-- DATA PROVIDED --

# # # #

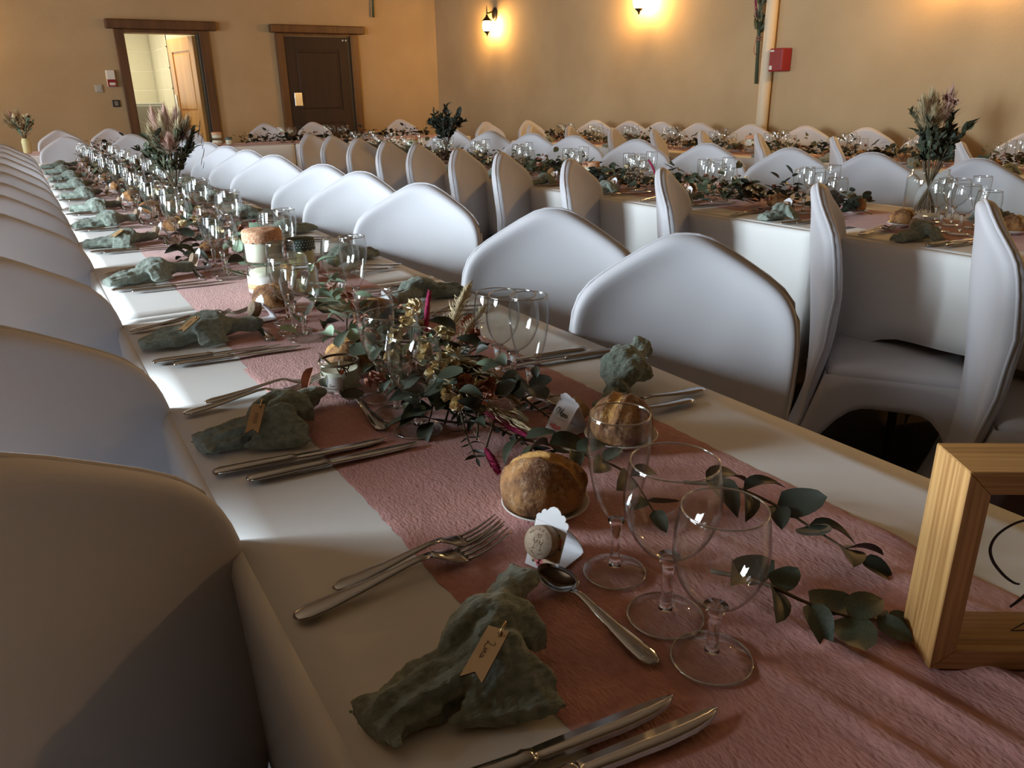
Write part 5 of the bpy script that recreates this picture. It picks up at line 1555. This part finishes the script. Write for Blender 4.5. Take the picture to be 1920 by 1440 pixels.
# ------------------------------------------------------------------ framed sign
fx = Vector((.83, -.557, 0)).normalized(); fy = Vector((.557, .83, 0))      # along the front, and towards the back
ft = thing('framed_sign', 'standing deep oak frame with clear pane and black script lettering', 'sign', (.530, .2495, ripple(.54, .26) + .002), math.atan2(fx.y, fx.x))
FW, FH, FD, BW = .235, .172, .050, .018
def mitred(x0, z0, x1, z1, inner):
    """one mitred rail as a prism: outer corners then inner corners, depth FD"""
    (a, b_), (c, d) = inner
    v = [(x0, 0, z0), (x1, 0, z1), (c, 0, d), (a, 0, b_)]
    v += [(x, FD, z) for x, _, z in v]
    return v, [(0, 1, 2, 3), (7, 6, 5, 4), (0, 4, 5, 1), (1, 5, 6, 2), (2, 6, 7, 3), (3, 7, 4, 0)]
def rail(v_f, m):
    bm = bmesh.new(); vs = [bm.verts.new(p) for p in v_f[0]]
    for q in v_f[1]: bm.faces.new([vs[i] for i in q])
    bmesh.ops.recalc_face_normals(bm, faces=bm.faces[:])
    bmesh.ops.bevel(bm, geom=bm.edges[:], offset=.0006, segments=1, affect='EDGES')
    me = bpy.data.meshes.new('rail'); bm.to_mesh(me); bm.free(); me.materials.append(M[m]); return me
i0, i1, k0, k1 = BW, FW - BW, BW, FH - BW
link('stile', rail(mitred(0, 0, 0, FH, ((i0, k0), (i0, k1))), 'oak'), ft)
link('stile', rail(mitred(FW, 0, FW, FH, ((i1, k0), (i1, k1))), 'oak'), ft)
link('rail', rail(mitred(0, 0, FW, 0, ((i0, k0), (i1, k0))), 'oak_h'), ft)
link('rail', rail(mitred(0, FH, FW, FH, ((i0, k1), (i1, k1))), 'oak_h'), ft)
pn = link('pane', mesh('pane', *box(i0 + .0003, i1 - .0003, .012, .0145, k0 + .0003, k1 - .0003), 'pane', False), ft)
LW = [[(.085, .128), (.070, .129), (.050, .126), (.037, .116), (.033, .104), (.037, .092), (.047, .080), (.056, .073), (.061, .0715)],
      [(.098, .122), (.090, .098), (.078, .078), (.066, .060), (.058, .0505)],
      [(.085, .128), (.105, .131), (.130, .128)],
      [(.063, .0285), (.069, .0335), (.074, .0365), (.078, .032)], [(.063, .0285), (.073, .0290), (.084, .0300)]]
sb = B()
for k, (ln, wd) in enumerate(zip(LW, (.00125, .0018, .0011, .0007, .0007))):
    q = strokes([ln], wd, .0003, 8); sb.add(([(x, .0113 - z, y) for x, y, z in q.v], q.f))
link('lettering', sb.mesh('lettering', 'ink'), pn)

# # # #

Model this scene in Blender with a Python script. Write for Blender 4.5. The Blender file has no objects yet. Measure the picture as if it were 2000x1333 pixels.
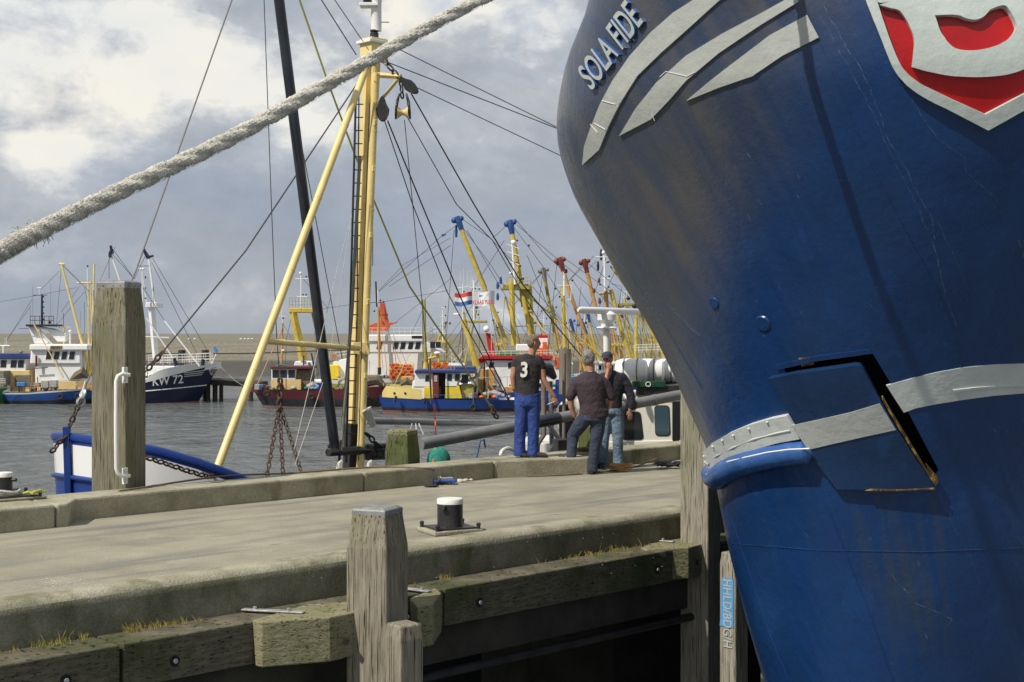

# # # #

Show every line from the entries above in which "script" appears.

Write part 5 of the bpy script that recreates this picture. It picks up at line 1555. This part finishes the script. Write for Blender 4.5. Take the picture to be 1920 by 1440 pixels.
ft = thing('framed_sign', 'standing deep oak frame with clear pane and black script lettering', 'sign', (.530, .2495, ripple(.54, .26) + .002), math.atan2(fx.y, fx.x))
Model this scene in Blender with a Python script. Write for Blender 4.5. The Blender file has no objects yet. Measure the picture as if it were 2000x1333 pixels.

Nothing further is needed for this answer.